--- Begin Record list ---
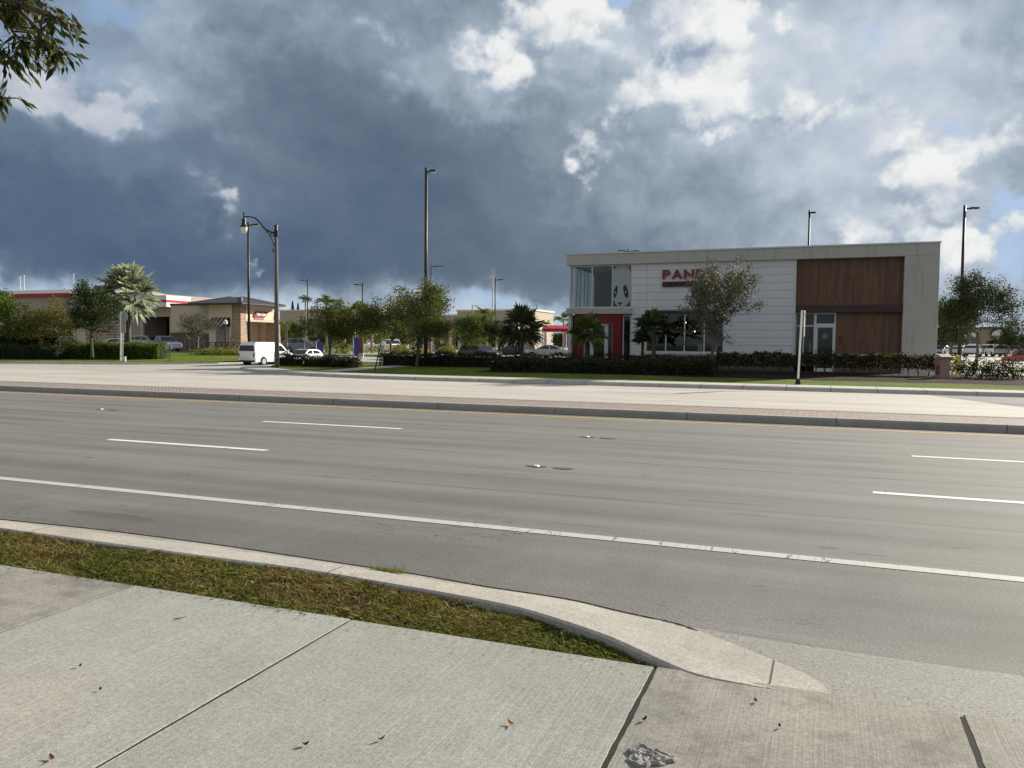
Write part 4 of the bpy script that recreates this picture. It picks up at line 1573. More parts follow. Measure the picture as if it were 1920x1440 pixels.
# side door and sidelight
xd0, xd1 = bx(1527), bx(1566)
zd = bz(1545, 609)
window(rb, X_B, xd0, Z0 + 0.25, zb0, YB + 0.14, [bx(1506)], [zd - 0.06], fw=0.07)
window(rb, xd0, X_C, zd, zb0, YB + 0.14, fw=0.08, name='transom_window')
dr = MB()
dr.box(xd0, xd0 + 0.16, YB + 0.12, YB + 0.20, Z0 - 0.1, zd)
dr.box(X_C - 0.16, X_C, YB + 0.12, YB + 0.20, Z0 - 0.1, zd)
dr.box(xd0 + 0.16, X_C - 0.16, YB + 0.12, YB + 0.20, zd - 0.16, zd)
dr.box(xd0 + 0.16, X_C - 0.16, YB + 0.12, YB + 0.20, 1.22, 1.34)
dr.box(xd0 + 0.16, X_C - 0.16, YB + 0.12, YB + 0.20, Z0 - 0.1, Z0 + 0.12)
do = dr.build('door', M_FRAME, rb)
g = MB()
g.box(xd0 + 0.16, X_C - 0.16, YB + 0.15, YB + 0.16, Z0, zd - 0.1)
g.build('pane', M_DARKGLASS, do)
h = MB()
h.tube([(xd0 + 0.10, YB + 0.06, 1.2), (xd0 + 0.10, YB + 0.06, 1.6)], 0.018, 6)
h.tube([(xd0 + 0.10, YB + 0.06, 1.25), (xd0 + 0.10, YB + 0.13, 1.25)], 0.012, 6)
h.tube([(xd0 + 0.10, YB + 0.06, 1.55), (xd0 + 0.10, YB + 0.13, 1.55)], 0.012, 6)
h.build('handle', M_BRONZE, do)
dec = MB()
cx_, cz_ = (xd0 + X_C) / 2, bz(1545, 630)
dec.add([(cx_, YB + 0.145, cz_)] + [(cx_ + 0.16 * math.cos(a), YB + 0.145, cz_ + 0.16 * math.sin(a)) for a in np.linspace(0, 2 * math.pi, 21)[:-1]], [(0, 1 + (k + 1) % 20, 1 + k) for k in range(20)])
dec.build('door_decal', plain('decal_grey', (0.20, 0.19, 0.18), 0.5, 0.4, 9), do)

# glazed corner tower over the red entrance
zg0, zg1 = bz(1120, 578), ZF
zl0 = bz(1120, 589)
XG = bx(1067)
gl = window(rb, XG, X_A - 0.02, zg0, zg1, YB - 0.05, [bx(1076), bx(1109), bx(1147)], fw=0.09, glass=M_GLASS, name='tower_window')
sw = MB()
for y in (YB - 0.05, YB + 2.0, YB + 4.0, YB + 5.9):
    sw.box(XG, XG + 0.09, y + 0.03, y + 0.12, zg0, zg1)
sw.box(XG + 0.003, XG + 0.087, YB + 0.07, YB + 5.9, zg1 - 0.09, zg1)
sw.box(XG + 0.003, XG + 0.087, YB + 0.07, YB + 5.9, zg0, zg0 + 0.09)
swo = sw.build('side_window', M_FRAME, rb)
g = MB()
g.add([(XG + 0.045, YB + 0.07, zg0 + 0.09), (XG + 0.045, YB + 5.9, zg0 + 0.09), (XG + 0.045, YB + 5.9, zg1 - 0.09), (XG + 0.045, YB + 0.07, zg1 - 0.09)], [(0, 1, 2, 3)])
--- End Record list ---
--- Begin Record list ---
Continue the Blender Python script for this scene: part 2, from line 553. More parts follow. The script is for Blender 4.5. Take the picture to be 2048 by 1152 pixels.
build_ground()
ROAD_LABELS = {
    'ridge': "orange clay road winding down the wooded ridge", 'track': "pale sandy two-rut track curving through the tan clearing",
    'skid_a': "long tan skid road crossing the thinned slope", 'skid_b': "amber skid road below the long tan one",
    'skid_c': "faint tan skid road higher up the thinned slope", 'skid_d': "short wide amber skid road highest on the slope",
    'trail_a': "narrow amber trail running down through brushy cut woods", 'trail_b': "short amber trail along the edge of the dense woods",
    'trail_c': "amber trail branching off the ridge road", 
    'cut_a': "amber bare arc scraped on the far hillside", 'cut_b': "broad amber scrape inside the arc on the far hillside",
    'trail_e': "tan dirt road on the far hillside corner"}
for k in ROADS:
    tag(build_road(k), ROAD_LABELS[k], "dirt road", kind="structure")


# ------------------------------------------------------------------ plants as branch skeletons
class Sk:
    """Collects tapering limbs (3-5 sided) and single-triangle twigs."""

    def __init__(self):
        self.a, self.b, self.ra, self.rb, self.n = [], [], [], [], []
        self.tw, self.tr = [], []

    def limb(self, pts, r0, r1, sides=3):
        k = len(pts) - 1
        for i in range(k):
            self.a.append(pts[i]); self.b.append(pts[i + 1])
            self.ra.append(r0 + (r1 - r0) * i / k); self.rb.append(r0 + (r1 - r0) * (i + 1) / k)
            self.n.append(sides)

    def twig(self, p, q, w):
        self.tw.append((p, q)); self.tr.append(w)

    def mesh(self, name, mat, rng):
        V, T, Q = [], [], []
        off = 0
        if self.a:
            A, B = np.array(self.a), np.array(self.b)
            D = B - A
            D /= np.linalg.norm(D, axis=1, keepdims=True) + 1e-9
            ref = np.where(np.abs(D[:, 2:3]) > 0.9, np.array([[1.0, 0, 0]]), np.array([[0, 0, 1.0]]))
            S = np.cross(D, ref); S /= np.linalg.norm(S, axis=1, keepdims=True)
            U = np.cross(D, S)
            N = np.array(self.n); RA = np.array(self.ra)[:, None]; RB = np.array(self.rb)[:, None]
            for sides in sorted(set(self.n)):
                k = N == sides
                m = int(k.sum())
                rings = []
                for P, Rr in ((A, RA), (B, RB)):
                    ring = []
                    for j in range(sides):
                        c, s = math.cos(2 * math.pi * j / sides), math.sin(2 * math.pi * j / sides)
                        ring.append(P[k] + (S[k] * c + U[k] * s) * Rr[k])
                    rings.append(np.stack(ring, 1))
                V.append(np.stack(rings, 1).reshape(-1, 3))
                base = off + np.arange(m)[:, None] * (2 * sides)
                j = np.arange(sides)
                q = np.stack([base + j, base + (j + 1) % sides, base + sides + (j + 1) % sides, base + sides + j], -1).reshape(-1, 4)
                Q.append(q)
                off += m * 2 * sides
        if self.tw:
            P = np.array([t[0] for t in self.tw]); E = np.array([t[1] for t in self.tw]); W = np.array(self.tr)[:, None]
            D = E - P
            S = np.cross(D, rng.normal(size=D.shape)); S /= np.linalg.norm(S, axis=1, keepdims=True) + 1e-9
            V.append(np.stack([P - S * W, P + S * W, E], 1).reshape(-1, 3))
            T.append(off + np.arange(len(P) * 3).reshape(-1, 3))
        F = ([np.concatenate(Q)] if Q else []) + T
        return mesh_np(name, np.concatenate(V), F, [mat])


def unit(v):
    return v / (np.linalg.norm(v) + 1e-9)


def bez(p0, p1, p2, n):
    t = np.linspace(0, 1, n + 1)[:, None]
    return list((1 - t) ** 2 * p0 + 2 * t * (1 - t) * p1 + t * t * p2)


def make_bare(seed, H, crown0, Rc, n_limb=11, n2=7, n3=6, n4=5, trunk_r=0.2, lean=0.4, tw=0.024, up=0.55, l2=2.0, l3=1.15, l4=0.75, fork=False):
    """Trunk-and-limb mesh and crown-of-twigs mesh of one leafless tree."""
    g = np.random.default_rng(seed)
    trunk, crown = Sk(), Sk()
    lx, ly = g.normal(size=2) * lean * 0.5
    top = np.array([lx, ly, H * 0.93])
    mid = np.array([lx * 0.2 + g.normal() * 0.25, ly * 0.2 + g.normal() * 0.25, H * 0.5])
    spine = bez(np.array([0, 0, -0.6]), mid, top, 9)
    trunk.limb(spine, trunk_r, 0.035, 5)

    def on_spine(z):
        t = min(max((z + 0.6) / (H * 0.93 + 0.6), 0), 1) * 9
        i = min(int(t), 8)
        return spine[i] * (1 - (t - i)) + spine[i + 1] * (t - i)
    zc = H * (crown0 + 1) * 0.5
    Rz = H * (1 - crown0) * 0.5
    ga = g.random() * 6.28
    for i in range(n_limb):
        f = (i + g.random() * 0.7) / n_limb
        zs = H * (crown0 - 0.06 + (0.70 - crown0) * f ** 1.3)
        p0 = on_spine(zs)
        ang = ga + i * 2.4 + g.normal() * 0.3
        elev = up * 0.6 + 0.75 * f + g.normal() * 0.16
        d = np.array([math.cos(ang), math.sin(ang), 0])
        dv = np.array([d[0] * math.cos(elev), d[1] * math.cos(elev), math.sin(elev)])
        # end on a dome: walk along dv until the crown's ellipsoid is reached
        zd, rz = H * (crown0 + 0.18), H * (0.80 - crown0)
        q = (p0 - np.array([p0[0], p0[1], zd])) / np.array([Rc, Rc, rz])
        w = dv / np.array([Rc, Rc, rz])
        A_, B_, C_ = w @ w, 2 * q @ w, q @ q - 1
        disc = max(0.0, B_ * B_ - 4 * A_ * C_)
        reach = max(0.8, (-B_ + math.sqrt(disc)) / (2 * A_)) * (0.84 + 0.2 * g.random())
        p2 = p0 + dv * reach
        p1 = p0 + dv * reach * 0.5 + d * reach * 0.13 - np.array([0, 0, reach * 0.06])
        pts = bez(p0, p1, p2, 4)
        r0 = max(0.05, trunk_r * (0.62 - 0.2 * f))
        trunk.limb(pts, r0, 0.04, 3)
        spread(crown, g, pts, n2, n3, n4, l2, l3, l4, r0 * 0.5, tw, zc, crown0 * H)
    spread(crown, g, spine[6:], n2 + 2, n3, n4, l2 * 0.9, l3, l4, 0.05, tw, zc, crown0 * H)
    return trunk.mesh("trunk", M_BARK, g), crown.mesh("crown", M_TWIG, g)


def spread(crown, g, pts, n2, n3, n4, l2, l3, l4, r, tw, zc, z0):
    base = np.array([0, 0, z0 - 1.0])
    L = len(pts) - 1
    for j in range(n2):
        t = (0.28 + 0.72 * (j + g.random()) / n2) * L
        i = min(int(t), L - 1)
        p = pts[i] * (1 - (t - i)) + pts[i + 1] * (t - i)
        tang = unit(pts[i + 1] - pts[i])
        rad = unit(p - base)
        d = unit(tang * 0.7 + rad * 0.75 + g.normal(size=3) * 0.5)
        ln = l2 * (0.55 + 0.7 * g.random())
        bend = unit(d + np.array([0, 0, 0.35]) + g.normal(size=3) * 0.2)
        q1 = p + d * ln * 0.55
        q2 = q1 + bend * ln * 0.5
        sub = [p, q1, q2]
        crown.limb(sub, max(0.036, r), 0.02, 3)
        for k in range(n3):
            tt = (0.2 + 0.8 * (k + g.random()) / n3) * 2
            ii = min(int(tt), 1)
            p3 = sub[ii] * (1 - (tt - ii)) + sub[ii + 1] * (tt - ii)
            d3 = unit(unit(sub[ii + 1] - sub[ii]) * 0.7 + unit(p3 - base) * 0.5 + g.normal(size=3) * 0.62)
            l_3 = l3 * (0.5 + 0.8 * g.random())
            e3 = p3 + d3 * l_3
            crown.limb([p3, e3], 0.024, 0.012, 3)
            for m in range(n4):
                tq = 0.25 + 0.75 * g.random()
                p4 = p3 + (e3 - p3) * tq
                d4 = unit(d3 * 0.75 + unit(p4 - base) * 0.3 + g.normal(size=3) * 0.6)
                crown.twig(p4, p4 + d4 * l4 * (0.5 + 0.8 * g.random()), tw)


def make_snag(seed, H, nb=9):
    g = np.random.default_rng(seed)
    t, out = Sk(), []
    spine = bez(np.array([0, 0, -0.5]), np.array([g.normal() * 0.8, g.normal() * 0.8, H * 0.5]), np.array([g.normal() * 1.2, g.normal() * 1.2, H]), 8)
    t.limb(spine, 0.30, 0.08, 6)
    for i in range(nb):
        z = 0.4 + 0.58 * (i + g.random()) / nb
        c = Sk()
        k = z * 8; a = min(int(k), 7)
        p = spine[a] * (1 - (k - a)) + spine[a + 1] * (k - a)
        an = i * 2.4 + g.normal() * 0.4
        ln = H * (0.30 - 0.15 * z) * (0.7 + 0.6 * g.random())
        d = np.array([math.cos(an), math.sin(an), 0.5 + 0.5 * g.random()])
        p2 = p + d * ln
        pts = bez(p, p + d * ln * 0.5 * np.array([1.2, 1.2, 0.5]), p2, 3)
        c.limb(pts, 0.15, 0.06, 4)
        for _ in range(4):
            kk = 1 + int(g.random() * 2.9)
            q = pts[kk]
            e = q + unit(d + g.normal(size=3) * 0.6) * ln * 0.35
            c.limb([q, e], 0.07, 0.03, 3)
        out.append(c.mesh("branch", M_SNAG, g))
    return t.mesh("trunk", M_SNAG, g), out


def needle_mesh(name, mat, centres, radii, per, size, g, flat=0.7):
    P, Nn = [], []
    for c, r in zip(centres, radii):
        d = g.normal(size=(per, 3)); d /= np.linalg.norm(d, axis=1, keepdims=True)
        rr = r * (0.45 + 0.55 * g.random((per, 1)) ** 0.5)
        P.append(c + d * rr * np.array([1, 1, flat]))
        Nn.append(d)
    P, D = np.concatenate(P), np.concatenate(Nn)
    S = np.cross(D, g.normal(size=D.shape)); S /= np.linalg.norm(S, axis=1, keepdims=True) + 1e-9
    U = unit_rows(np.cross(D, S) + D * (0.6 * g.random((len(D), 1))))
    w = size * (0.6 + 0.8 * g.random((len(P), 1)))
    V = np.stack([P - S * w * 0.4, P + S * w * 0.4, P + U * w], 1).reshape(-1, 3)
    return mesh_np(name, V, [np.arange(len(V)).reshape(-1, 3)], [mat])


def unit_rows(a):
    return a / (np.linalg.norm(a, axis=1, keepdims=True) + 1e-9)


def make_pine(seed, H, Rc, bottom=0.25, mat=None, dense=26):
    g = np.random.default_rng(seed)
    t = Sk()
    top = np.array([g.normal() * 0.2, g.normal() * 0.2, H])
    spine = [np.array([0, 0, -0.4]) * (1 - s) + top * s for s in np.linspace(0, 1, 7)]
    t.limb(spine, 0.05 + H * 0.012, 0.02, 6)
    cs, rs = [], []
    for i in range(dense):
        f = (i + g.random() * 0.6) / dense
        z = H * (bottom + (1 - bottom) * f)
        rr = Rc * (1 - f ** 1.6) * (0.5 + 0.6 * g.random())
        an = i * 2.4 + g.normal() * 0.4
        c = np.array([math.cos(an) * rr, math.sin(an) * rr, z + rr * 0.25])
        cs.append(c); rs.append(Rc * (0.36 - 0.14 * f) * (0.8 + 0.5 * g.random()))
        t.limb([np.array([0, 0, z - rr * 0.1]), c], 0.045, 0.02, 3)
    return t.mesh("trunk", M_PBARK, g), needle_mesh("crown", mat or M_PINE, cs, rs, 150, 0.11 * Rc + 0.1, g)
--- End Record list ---
--- Begin Record list ---
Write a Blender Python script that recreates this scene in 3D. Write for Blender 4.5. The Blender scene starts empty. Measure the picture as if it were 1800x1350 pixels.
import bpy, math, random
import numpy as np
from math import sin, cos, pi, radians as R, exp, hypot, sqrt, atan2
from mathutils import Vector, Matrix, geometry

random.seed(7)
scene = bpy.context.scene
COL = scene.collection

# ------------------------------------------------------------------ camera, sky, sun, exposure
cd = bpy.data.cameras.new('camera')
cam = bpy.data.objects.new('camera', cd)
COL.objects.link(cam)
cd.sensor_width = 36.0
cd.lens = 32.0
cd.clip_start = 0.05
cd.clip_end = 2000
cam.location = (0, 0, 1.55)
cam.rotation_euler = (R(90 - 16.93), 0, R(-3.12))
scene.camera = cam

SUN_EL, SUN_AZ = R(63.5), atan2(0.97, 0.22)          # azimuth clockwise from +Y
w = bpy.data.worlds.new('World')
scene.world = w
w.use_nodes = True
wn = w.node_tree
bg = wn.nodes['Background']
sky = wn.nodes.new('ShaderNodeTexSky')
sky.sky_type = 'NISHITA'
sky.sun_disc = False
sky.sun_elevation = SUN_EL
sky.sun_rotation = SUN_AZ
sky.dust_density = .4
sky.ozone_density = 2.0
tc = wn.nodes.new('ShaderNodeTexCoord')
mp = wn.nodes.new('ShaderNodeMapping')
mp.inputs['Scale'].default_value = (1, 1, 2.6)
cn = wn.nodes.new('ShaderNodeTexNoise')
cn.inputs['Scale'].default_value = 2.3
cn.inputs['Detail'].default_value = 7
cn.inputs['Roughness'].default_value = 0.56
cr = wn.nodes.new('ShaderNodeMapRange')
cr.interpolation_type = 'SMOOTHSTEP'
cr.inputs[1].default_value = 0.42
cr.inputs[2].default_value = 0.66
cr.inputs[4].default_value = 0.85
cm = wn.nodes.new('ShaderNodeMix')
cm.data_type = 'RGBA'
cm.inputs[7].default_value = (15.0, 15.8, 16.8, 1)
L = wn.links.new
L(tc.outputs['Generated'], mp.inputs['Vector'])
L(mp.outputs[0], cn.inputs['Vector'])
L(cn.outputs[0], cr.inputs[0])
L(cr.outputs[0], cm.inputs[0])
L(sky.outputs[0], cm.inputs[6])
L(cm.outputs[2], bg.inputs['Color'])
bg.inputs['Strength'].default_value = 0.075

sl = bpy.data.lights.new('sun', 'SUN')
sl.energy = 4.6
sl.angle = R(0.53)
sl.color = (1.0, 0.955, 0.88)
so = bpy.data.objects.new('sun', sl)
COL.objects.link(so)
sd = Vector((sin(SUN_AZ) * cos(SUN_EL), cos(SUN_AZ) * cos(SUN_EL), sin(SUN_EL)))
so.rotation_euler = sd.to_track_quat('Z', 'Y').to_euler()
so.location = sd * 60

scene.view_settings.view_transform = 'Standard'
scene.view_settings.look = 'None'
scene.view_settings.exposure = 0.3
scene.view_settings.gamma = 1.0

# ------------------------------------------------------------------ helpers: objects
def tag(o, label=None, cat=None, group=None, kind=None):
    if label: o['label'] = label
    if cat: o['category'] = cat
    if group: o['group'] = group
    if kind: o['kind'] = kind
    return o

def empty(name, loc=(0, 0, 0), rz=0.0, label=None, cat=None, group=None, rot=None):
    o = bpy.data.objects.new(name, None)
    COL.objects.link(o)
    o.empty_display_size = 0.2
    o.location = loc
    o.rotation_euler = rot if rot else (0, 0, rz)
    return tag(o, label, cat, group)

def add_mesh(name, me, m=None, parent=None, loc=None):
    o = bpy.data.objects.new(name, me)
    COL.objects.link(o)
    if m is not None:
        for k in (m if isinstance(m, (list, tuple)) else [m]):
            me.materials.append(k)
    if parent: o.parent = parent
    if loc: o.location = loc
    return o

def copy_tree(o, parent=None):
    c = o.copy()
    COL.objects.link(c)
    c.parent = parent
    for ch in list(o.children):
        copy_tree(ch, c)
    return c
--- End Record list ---
[Set exercise]
In the listing above, locate the line containing "Write a Blender" and the line containing "scene.camera = cam", then transcribe both and every line between them verbatim.

[Response]
Write a Blender Python script that recreates this scene in 3D. Write for Blender 4.5. The Blender scene starts empty. Measure the picture as if it were 1800x1350 pixels.
import bpy, math, random
import numpy as np
from math import sin, cos, pi, radians as R, exp, hypot, sqrt, atan2
from mathutils import Vector, Matrix, geometry

random.seed(7)
scene = bpy.context.scene
COL = scene.collection

# ------------------------------------------------------------------ camera, sky, sun, exposure
cd = bpy.data.cameras.new('camera')
cam = bpy.data.objects.new('camera', cd)
COL.objects.link(cam)
cd.sensor_width = 36.0
cd.lens = 32.0
cd.clip_start = 0.05
cd.clip_end = 2000
cam.location = (0, 0, 1.55)
cam.rotation_euler = (R(90 - 16.93), 0, R(-3.12))
scene.camera = cam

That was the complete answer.